The catalytic process and mechanism study shows that the coordination unit {Zn2+-(N≡N)-Zn2+} of NJUZ-1 acts as the catalytic site, and forms a stable unsaturated ligand [Zn2+···Zn+] intermediate which supported by a three-dimensional framework structure through the formation and the detachment of the NH3. Then the [Zn2+···Zn+] intermediate is refilled by external nitrogen to reform {Zn2+-(N≡N)-Zn2+} coordination saturation state. This nitrogen fixation process is similar to the Mars-van Krevelen (MvK) process. Theoretical studies suggest that the overall reaction pathway may be through an alternating pathway via protonated *N2H gradually forms *NHNH, *NHNH2, and *NH2NH2, eventually generates NH3.

This work first develops and investigates the dinitrogen functional coordination polymer with clear molecular active sites under mild conditions for nitrogen fixation, which provides a new idea and theoretical basis for further studies and application of molecular catalysts in photosynthetic nitrogen fixation. The work has been published in Nature Chemistry (DOI: 10.1038/s41557-022-01088-8) with title of Photocatalytic nitrogen fixation under an ambient atmosphere using a porous coordination polymer with bridging dinitrogen anions.

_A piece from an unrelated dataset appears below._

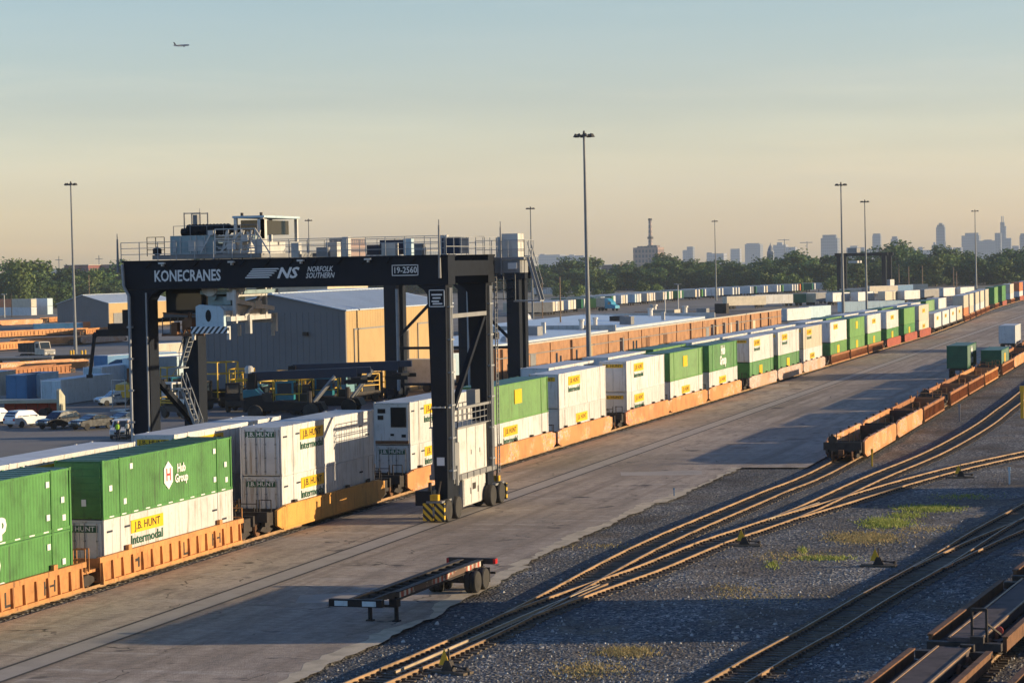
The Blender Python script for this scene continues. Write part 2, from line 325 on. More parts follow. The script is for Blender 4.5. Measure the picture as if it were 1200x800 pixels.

The co-first authors of the paper are Yan Xiong, Bang Li and Yuming Gu. Tong Yan and Zhigang Ni participated in this work. The above research work has been supported by the National Key Research and Development Program, the National Natural Science Foundation of China, the Jiangsu Province Carbon Peak and Carbon Neutral Science and Technology Innovation Fund, the Fundamental Research Funds for the Central Universities, the State Key Laboratory of Coordination Chemistry, the Key Laboratory of Mesoscopic Chemistry of the Ministry of Education, and Collaborative Innovation Center of Advanced Microstructures, etc.